Parecía que se había detenido el tiempo en Casa Salvador, con camareros vestidos con chaquetilla blanca que sorteaban las mesas con la rutina de un ciego con lazarillo. Allí, en la que era la cocina del establecimiento, tuvo sus reales una casa de citas. Contaba una gacetilla periodística que a las tres y cuarto, con la puntualidad de quien sabe del negocio, ponían el disco de "Vamos a la cama/ que hay que descansar..." para que los clientes fueran despejando.

Don Gustavo, que acaba de fallecer a edad longeva, era un conversador de postín, egresado en esa sapiencia enciclopédica que uno debe suponer en un catedrático de letras. Había escapado del tomismo de sus profesores de la posguerra gracias a su insobornable ansia de saber. Y buena parte de la noche, quizás influenciado por la escenografía que colgaba de las paredes, la dedicó a ilustrarnos sobre cómo abordar la defensa o el desprecio a la tauromaquia desde un concepto filosófico.

En realidad era un deporte intelectual - el de auscultar empíricamente cualquier asunto que mereciese ser debatido- que aquel ilustre hombre aplicaba a casi todo en la vida. He de confesar que hasta entonces yo no lo había leído, más allá de alguna entrevista periodística con llamativo titular donde daba rienda suelta a su manía de cuestionar lo políticamente correcto. Viniendo de un hombre que había sido faro del marxismo peninsular, tenía su mérito.

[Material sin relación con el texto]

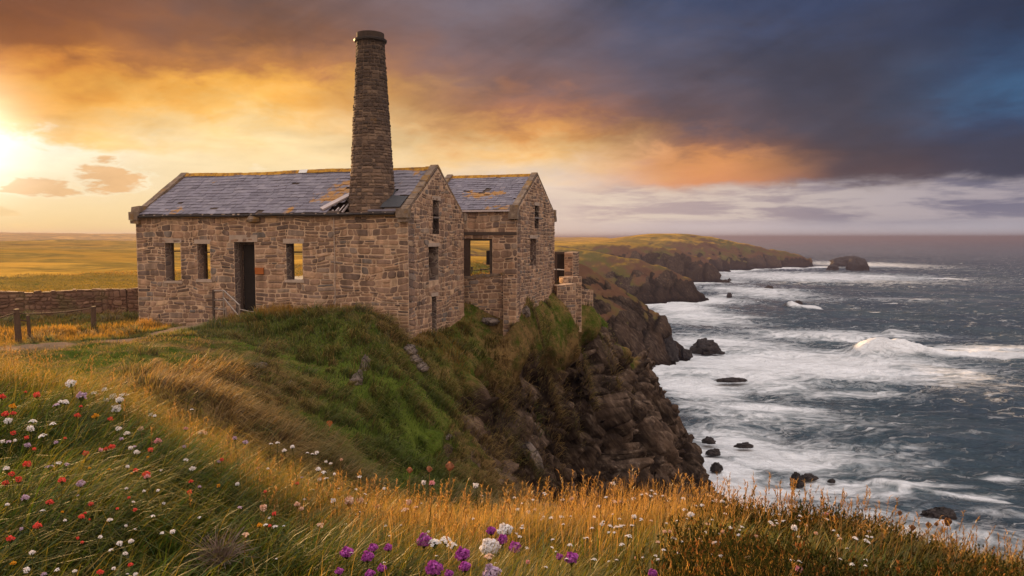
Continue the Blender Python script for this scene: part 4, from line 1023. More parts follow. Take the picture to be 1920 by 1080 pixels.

Antes de irnos, y ante mi solicitud, don Gustavo me recomendó su obra El animal divino, un indispensable tratado sobre el origen de las religiones que terminé comprando y disfrutando. Nos confesó esa noche que hubiese preferido el gris y destartalado Madrid de María Félix -"esa mujer sí que merecía el título de animal divino", apuntó riendo en los postres- sólo por verla aparecer una noche abriendo la puerta de Casa Salvador. Entendimos entonces que en aquel insobornable sabio había hueco para una sinrazón vestida de mujer.